Kasich reported dropping out

John Kasich, governor of Ohio and 2016 Republican presidential candidate reported dropping out.

Billionaire Donald Trump assumed the mantle of presumptive Republican presidential nominee on Wednesday with a message on unity that also suggested he was not going to work too hard to placate some party establishment figures angered by his outsider candidacy.

Trump’s last remaining challenger, Ohio Governor John Kasich, was suspending his campaign after his dismal third place finish in the Midwestern state.

There was no immediate word on this from Kasich’s campaign, but he canceled a news conference in the Washington area and planned to make a statement at 5 p.m. ET in Columbus, Ohio.

Trump, a former reality television star, who has never held public office, won a commanding victory in Indiana’s primary on Tuesday, forcing his main rival, U.S. Senator Ted Cruz, to drop out of the race.

Trump’s win cleared the way him to prepare for a likely match-up in the Nov. 8 general election against former Secretary of State Hillary Clinton. Democratic front-runner Clinton lost the Indiana primary to her tenacious challenger, U.S. Senator Bernie Sanders, but remains on course to become her party’s nominee.

The New York businessman’s immediate challenge is to mend deep fissures within the Republican Party, easing tensions with party loyalists who are appalled by his bombastic, bullying style, his denigrating comments about women and his proposals to build a wall on the border with Mexico and deport 11 million illegal immigrants.

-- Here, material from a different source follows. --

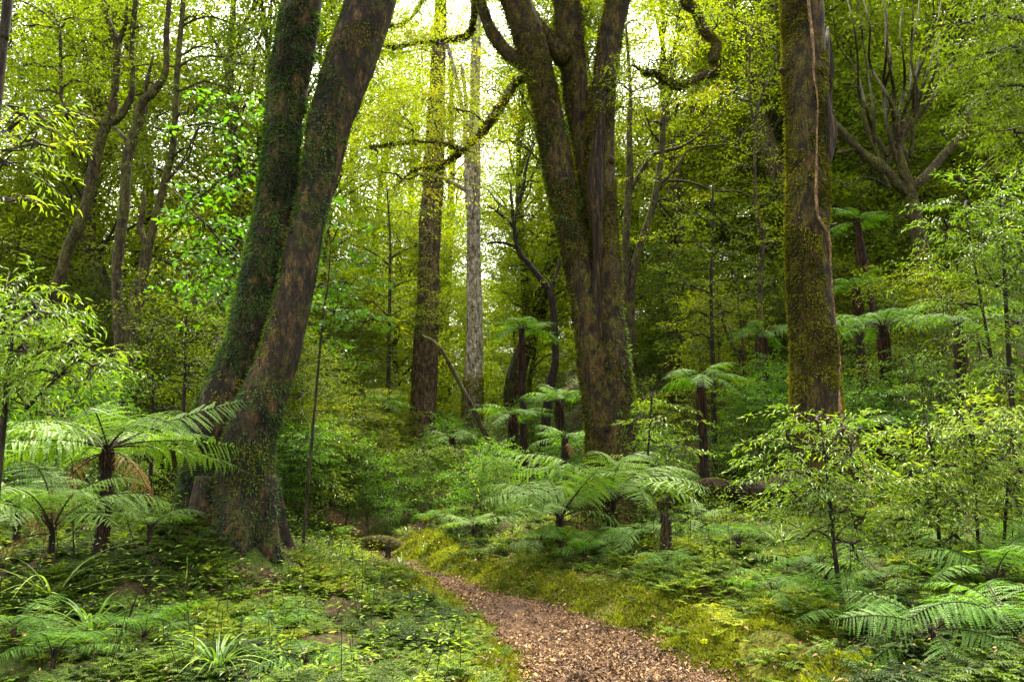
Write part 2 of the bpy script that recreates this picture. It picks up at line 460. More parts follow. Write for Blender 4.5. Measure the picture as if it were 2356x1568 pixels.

But in a series of Wednesday morning television interviews, Trump, 69, made clear he would not forget some wounds from a tumultuous primary campaign in which many establishment Republicans rejected him and spawned Stop Trump and Never Trump movements.

Since launching his White House bid last summer as a longshot amid a crowded field that included governors, former governors and U.S. senators, the real estate magnate repeatedly defied predictions that his campaign would implode.

He prevailed over rivals he derided as “grown politicians,” despite making provocative statements along the way that drew sometimes furious criticism from many in the party but fed his anti-establishment appeal.

Trump also directed fire at Clinton, telling MSNBC, “She is a disaster, and she will be a disaster as president.”

With his nomination all but assured, Trump is looking for a running mate. He said on ABC he would choose a Republican, most likely an elected official with political experience. “I’m considering a lot of people,” Trump told Fox News.

Trump’s victory in Indiana and Cruz’s withdrawal means he now looks to have a clear path to be formally nominated as the Republican candidate at the party convention in July, rather than battling for the prize at a contested convention.

Republican National Committee Chairman Reince Priebus called Trump the party’s presumptive nominee in a tweet and said, “We all need to unite and focus” on defeating Clinton.